_Work to be completed_: Everything from the first line to the line containing "SC = bpy.context.scene" is to be repeated exactly; nothing past it.

_Source material_:
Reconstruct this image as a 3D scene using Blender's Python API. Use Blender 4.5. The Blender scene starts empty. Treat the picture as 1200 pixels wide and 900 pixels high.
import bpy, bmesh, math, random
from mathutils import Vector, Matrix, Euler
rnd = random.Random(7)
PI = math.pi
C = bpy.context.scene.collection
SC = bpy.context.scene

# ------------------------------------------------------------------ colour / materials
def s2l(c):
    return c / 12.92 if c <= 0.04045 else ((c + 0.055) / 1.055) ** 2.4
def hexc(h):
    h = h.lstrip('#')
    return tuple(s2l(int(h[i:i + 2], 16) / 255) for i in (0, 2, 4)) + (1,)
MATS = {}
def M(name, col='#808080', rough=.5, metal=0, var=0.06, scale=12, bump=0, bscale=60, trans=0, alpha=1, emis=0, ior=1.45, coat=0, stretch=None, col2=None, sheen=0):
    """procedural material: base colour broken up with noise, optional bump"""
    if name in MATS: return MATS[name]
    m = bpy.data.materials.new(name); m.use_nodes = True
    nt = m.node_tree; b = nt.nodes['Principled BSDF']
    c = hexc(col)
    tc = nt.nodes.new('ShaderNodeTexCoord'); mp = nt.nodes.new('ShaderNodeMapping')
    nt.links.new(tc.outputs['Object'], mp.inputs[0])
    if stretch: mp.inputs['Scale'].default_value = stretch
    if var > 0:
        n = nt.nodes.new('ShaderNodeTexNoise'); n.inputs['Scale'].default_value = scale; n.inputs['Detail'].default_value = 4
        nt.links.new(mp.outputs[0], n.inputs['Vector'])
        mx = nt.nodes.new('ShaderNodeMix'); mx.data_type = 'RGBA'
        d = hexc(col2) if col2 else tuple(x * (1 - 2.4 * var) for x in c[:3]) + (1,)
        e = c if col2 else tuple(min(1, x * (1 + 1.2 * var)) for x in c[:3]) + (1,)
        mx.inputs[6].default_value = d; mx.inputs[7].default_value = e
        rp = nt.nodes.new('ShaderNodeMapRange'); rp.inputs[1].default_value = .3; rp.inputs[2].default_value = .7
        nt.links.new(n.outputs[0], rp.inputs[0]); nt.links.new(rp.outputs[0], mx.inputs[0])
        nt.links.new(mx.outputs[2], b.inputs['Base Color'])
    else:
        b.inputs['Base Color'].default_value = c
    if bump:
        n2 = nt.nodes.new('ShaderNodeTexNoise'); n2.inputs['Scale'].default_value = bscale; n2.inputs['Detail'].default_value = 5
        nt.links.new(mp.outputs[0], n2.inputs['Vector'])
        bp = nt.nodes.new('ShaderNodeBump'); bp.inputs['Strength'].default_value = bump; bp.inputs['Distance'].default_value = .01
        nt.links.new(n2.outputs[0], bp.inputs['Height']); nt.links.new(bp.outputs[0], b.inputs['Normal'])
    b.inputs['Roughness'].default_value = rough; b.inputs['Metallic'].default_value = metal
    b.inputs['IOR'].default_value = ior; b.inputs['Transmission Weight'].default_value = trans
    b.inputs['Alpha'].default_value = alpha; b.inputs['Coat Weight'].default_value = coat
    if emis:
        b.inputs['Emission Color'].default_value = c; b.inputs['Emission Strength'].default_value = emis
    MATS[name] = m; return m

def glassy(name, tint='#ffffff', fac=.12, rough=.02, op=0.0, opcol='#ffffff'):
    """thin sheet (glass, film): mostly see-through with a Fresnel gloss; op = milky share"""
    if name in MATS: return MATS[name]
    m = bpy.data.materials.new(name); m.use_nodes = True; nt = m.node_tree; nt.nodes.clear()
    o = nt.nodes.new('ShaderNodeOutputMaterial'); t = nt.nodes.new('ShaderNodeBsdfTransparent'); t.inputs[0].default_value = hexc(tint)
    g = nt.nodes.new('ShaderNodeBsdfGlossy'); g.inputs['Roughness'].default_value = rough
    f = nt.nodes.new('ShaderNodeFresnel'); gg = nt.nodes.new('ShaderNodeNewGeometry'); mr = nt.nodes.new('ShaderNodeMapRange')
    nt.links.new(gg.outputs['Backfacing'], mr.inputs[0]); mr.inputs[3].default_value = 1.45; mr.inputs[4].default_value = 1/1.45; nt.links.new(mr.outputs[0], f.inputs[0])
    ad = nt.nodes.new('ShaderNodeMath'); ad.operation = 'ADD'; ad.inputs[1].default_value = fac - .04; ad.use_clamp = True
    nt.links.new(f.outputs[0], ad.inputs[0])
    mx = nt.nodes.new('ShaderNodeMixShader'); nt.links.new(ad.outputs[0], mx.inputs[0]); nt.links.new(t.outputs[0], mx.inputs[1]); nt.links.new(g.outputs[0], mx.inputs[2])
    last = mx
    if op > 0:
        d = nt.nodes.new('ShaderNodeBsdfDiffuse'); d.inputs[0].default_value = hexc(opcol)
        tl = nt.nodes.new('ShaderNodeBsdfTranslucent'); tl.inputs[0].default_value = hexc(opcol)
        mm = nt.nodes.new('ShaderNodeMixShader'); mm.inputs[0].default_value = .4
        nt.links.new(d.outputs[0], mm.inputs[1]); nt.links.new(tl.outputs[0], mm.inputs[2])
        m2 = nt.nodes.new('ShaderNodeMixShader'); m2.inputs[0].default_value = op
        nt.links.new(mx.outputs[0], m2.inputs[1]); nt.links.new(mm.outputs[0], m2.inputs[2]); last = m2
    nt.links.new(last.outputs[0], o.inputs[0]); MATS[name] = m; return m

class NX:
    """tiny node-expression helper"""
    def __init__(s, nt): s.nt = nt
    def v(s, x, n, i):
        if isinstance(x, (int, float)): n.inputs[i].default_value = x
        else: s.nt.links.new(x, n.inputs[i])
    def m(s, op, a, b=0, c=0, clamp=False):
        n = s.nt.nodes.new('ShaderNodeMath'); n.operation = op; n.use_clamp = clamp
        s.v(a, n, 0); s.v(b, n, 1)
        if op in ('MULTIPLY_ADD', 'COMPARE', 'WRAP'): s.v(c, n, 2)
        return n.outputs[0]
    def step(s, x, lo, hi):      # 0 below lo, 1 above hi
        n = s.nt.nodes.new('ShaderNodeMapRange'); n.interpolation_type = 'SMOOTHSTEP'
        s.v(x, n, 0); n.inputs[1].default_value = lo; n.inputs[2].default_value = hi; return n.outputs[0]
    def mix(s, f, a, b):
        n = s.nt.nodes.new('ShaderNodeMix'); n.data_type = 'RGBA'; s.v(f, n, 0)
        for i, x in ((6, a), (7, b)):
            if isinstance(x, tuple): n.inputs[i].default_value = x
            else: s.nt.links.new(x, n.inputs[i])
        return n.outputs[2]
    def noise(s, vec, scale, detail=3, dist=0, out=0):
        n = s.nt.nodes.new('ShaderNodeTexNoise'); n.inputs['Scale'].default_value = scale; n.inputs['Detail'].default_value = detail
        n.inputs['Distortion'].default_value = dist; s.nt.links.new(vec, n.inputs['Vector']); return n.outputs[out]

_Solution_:
Reconstruct this image as a 3D scene using Blender's Python API. Use Blender 4.5. The Blender scene starts empty. Treat the picture as 1200 pixels wide and 900 pixels high.
import bpy, bmesh, math, random
from mathutils import Vector, Matrix, Euler
rnd = random.Random(7)
PI = math.pi
C = bpy.context.scene.collection
SC = bpy.context.scene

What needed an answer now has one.